When Penelope fetches Odysseus’s bow from the storeroom and brings it into the hall, the swineherd Eumaeus and the cowherd Philoetius start to weep, as they see it for the first time in 20 years. This provokes the anger of Antinous:
Ἀντίνοος δ᾽ ἐνένιπεν ἔπος τ᾽ ἔφατ᾽ ἔκ τ᾽ ὀνόμαζε:
νήπιοι ἀγροιῶται, ἐφημέρια φρονέοντες,
ἆ δειλώ, τί νυ δάκρυ κατείβετον ἠδὲ γυναικὶ
θυμὸν ἐνὶ στήθεσσιν ὀρίνετον; ᾗ τε καὶ ἄλλως
κεῖται ἐν ἄλγεσι θυμός, ἐπεὶ φίλον ὤλεσ᾽ ἀκοίτην.
ἀλλ᾽ ἀκέων δαίνυσθε καθήμενοι, ἠὲ θύραζε
κλαίετον ἐξελθόντε, κατ᾽ αὐτόθι τόξα λιπόντε…
Odyssey XXI. 83-90
¶ Antinous began to scold and taunt them.
He said, “You idiots! You tactless peasants!
So thoughtless, so undisciplined! You fools,
your selfish crying is upsetting her!
Poor lady, she is sad enough already
at losing her beloved husband. Sit
and eat in silence, or go do your wailing
outside, and leave us suitors here to try
the deadly contest of the bow…”
Verse translation by Emily Wilson, 2018
¶ Then Antinous rebuked them, and spake and hailed them:
‘Foolish boors, whose thoughts look not beyond the day,
ah, wretched pair, wherefore now do ye shed tears, and stir
the soul of the lady within her, when her heart already lies
low in pain, for that she has lost her dear lord? Nay sit,
and feast in silence, or else get ye forth and weep, and leave
the bow here behind…’
Prose translation by Butcher & Lang, 1879
The second of these two renderings, perhaps surprisingly, still has a function. It was recommended, along with the Iliad by Lang, Leaf & Myers, in my undergraduate days as a valuable aid to understanding Homer. It is verbally exact: every Greek word is translated, in an order close to the original. No amount of lexical checking reveals anything inaccurate, and it is a most useful resource for anyone reading the Greek.

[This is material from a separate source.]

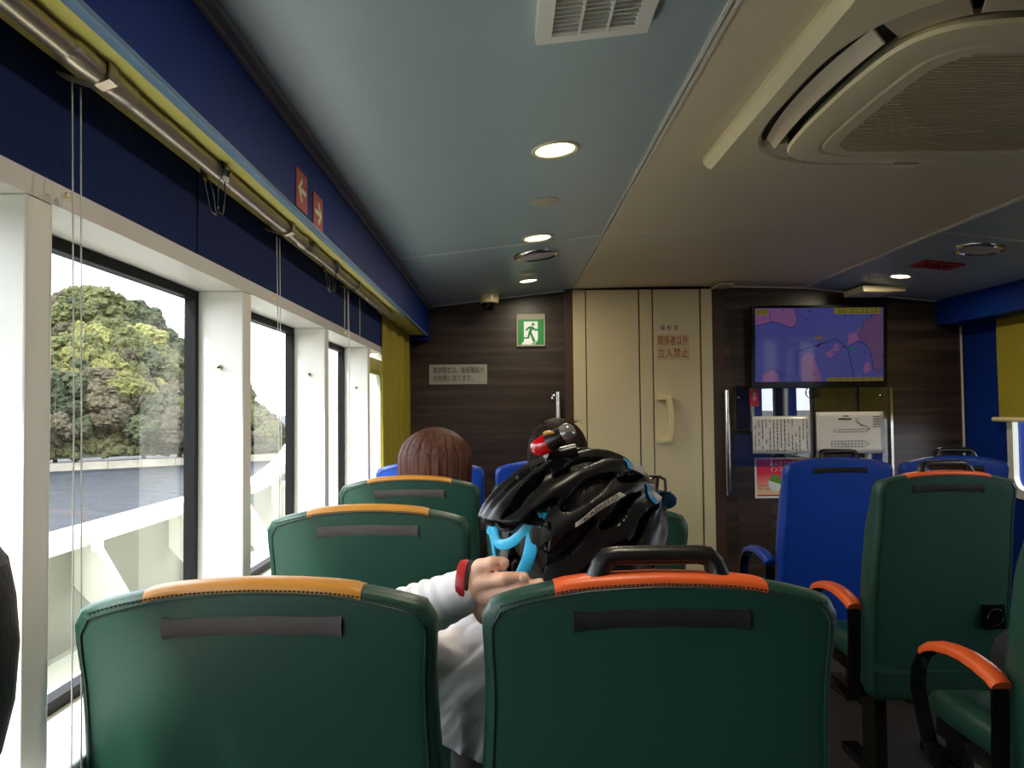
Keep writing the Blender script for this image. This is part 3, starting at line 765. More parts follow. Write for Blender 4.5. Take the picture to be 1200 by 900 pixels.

The first, by Emily Wilson (highly recommended) is done with a different purpose, which is to convey as much of Homer as possible to the Anglophone reader. The time, care and scholarship devoted to its preparation are carried lightly in a chariot that speeds along at a pace like Homer’s and conveys vividly the passion of the translator without her personality intervening– which again is in keeping with Homer.
This translation would perhaps satisfy even Matthew Arnold, whose dictum was that a translator of Homer had to be ‘rapid in movement, plain in speech, simple in thought, and noble.’*
* Matthew Arnold, On Translating Homer, Lecture III.